The Disconnect Between Lips and Life

Why is it so devastating when a pastor has an affair or a priest molests a child?

No doubt we are shaken to the core, but why? Well, it’s hard to see anyone fall, and people who we’ve elevated as heroes or trusted voices fall hardest for us. Also, no one likes to be misled, and these things are nothing less than a betryal of our trust. But perhaps most disturbing is that the corruption has been covered up with a facade of righteousness and we were powerless to help because it was hidden from us. Not only have we been lied to by the person who claimed to love us, but we were stripped of one of love’s greatest abilities: to help.

Throughout the Scriptures, God has spoken out harshly against hypocrisy. In the books of the prophets and especially in the life of Christ, nothing brought such indignation as those who claimed righteousness with the lips, without having it in their hearts. Jesus, our gentle Savior, lashed out at the scribes and Pharisees in terms that certainly couldn’t be considered unifying. He knew their hypocrisy was self-serving. All hypocrisy is self-serving. They can’t find out, can’t rock the boat, keep the gears turning, the machine running. Too lazy to follow hard after Christ, too proud to let anyone else know that. You want, as they say, to have your cake and eat it too.

In Matthew 15, Jesus makes one of His most poignient remarks about hypocrisy. The Pharisees are bothered that His disciples hadn’t washed their hands before eating; how could they ignore this important tradition? And Jesus, in an almost “it figures” tone, refers to Isaiah 29:13, pointing out that they had grown close to Him in their speech, but their hearts were far from Him.

Take a look at Isaiah 29:9-16:

Stop and consider this great tragedy. Blind yourself and you are blind. Israel is in a drunken stupor, but it’s not from alcohol–it was brought upon them by the Lord. They were all blanketed in dark blindness. To them, understanding was like a sealed book in the hands of an illiterate man.

The reason? They came close to Him with their lips–they even showed honor. But their hearts were far from Him and they only feared Him because of their traditions.

He then promises to do something marvelous, even though they’re still blinded. He pronounces a death sentence upon their so-called wisdom and discernment and cautions all who would try to hide what they’ve done from Him. What a complete turn around for the clay to deny the Potter!

Perhaps even more convicting is what God tells Ezekiel in Ezekiel 33:

“Ezekiel, you realize what’s happening, don’t you? The people are talking about you everywhere, ready to come hear a Word from the Lord. They gather around you as people do, they sit and listen as if they were my people. But they don’t do what I say. They show me great love with their lips, but their heart isn’t there. It’s out chasing something else. To them, you are entertainment.

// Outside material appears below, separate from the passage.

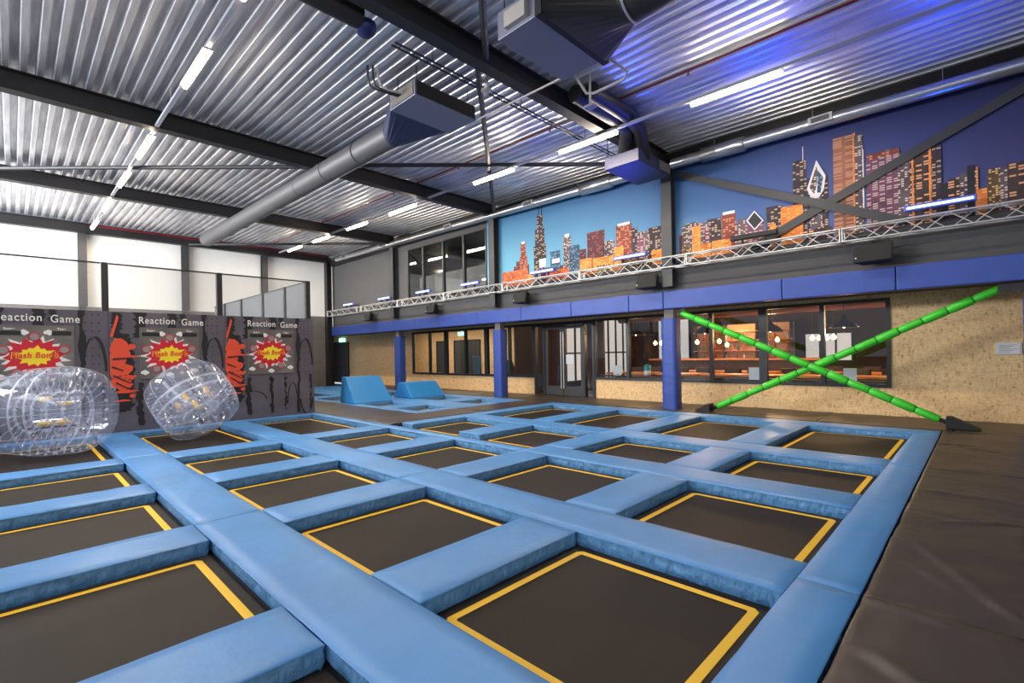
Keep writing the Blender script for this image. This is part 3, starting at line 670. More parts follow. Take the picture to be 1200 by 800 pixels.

They come for the show, like you’re a musician and they love your performance; but they walk away, unfazed, unchanged.”

I cannot think of a better description for the state of our churches today than this 3000 year old message. We may not be hiding an affair or abuse, but where are our hearts when the preacher speaks? The state of your heart on Sunday will be the state of your life on Monday.

Let’s ask a few more pertinent, perhaps more difficult questions. What would bring you to a church? What would drive you away? How many of you walk out of a church service impressed by the show? How many won’t go back because the preacher was monotone? What is it that really matters to you?

Commercialism, hypocrisy and complacency–it’s a deadly concoction, and one that we have all too quickly embraced in the name of relevance. But I’m afraid that, more often than not, relevancy is just a subtle way of saying that Christ alone isn’t enough.

As soon as you start adding things to Christ to make Him relevant, you take away the full power that He brings. Ninety percent Christ and ten percent something else leaves you with only ninety percent of that which really matters. So people get a watered-down Jesus and in turn see little or no change in their lives. They become disillusioned with Christianity and face a crossroad: pursue the pure, not-from-concentrate Jesus; denounce Christianity altogether; or do what so many have done, disconnect the life from the lips and become hypocrites.